When riding as I normally do with just a bit of edge pressure (not tilt) The board handled so much better and the ride was just easier. So, how did this affect board performance? Well, the snow was firm hardpack that was just softening up from the afternoon sun and was not noticeably sticky. My glide up a short uphill stretch was no different whether I was holding a slight bit of stabilizing edge presser or letting it go totally flat. Maintaining a carve with the edge actually lifted, did mean that I did not coast to the top however.

Later, I tried this in the refrozen hardpack and noticed no difference between flat based, slight edge pressure or carving. In each case, the glide was the same as far as I could measure. Now of course I wax and it does make a difference in our snow.

So, for me, I personally in my riding, am going to continue to ride "flat based: while deliberately hold just a tad of edge pressure. Any loss of glide performance is a small price to pay for the extra margin of control I feel.
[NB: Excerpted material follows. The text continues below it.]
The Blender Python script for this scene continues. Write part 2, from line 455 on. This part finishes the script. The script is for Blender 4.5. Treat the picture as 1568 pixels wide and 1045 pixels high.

Because I firmly believe this method is safer than trying to maintain a true 100% flat base, I am going to recommend using light edge pressure; especially with beginners and intermediates. Others can do it any way they like and if they are comfortable being truly flat based, that`s their call. I am going with flat but pressured.
this is basically me entire argument. there is really no reason to sacrifice the control you have for an almost immeasurable amount of additional glide or speed..and generally, you need to put pressure one way or the other to correct yourself if you are truly flat regardless.